On top of that there are two years of email and Facebook messages from donors with updates to their info that were manually processed (hundreds of them), such as email and shipping address changes, that have to be factored in, too.
And, as the cherry on top, the original spreadsheets are a mess as they were provided to the production from Kickstarter, Indiegogo, and the bane of my past which is the BackerKit spreadsheet – the latter is a cluster fuck of galactic proportions for technical reasons.
Then, as a P.S., there is a spreadsheet for things like installment plans from the Indiegogo.
So… maybe 20 different data sources and each one has its own unique challenges to not only import in to a database intact, but then it all has to be sanitized, verified as correct individually, and then setup in tables so that each source can be searched against using geeky methods called “joins” which allow say a table of Indiegogo data to be cross sorted with something like PayPal donations and/or the retro packages.

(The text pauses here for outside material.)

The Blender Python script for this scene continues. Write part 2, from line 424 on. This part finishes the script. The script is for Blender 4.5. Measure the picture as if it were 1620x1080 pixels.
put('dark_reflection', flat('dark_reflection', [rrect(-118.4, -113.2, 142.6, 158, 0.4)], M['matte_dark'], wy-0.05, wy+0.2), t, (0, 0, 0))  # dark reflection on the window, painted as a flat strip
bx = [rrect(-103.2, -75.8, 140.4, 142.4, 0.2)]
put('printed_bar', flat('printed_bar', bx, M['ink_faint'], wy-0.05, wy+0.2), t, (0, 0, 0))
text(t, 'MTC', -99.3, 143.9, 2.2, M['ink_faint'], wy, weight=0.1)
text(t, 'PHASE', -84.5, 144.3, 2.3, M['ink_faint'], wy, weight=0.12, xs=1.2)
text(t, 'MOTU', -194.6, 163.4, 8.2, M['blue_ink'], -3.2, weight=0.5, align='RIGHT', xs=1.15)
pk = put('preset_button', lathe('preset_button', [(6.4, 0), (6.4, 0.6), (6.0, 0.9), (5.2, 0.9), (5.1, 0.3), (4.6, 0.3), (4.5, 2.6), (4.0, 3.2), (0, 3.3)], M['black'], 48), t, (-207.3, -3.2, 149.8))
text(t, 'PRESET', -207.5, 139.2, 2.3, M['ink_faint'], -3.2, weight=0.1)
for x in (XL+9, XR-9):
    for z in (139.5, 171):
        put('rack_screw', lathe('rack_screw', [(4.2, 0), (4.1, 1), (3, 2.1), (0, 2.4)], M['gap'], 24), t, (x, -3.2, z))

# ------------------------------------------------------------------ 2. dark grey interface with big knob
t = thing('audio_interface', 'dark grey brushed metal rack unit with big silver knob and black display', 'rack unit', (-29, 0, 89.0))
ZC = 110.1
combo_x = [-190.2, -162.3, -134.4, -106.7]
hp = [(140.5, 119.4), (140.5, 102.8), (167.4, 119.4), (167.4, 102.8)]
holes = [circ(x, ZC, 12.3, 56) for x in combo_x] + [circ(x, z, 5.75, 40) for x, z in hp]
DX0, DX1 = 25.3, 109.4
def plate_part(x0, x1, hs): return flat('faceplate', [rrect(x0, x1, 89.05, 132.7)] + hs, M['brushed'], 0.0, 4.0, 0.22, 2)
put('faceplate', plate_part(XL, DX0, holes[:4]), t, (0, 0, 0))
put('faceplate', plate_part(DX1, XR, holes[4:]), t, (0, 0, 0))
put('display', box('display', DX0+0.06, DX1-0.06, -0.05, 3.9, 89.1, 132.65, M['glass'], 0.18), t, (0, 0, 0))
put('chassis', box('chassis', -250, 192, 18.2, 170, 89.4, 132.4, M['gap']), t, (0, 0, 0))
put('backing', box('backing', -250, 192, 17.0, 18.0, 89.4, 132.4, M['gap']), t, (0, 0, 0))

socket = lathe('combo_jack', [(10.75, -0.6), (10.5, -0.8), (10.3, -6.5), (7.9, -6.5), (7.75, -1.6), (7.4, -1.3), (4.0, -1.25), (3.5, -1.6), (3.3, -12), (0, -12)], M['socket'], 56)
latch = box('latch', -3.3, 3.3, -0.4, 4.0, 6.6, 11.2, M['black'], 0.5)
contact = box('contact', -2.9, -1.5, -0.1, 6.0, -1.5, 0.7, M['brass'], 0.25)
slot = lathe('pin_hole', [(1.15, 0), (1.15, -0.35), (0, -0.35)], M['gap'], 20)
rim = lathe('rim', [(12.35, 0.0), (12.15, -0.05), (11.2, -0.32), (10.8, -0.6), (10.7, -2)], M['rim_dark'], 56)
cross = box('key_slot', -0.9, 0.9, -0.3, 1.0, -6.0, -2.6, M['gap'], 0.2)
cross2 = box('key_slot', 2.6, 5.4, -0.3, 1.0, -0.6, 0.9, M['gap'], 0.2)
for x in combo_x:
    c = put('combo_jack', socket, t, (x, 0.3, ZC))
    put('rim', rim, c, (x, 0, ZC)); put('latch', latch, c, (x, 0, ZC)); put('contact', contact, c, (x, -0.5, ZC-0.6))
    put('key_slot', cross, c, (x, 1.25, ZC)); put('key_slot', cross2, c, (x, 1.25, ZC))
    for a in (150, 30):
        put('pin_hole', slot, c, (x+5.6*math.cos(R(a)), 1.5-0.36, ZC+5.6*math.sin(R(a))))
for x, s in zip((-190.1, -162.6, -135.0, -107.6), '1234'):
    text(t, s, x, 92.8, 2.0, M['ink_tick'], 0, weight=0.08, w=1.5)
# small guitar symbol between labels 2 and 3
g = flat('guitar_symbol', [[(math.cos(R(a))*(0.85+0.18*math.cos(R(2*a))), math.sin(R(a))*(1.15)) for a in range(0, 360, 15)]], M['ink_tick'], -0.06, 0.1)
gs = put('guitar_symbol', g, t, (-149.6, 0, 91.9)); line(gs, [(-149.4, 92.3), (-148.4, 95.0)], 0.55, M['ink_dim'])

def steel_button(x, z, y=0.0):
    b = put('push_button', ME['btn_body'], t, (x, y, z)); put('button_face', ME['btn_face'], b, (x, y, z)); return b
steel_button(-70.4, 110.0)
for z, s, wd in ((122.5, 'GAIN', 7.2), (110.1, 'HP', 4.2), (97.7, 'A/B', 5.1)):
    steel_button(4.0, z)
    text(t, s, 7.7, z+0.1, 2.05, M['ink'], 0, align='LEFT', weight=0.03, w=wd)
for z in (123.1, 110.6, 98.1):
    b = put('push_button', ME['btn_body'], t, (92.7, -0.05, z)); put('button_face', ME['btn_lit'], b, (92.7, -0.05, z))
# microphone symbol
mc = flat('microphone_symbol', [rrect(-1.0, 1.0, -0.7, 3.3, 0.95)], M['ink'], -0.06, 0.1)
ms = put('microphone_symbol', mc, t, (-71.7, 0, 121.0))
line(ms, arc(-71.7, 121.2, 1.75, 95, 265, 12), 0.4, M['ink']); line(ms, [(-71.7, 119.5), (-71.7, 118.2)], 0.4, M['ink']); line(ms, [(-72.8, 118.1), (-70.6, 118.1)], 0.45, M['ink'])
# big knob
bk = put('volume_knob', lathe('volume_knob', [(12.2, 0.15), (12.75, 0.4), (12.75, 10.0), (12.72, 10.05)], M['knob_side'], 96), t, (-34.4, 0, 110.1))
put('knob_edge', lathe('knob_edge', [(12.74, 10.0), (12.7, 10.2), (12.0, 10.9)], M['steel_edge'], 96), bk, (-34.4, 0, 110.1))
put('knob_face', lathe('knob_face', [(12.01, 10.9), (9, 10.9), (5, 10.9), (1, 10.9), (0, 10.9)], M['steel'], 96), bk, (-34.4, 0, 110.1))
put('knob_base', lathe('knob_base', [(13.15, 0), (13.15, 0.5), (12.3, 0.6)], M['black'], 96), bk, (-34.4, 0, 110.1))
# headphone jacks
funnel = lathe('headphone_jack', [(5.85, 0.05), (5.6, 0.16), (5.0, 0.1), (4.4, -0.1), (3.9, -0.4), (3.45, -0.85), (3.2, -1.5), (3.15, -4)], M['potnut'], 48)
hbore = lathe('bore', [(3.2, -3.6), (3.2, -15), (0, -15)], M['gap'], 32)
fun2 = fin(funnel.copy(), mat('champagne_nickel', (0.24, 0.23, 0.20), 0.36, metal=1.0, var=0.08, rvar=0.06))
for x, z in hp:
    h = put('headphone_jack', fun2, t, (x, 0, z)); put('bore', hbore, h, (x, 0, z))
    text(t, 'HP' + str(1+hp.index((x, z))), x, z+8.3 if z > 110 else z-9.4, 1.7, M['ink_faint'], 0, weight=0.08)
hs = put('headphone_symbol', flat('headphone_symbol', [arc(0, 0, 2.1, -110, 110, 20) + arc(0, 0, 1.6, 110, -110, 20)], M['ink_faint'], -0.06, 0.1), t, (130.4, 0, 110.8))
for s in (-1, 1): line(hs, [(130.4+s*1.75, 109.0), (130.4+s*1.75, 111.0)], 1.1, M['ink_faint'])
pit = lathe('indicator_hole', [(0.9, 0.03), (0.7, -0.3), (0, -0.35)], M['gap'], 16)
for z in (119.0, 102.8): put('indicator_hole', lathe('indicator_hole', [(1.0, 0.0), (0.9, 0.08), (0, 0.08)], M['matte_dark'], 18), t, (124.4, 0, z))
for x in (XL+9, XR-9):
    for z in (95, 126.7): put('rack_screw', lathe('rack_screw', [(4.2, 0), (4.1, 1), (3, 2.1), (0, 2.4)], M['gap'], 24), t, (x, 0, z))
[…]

Please believe me when I say that using something basic like a mail merge would be a proper nightmare for everyone… especially the donors… and that was when the data was fresh. After two years… I don’t envy their new geek.6)
Shipping Patches
No matter what, Peters said that shipping donors their patches as quickly as possible was now a high priority:
People are gonna have the Kickstarter patches, and people are gonna be excited about it. And then we will do the same with the Indiegogo patches.7)
The Remaining Perks
Peters said his new goal was to get donors everything they were promised that didn’t depend on the completion of Axanar. Of course, about 20 of the promised Kickstarter rewards rely on completion of the film; fewer than five do not. That doesn’t count the Indiegogo perks, none of which have even been manufactured yet.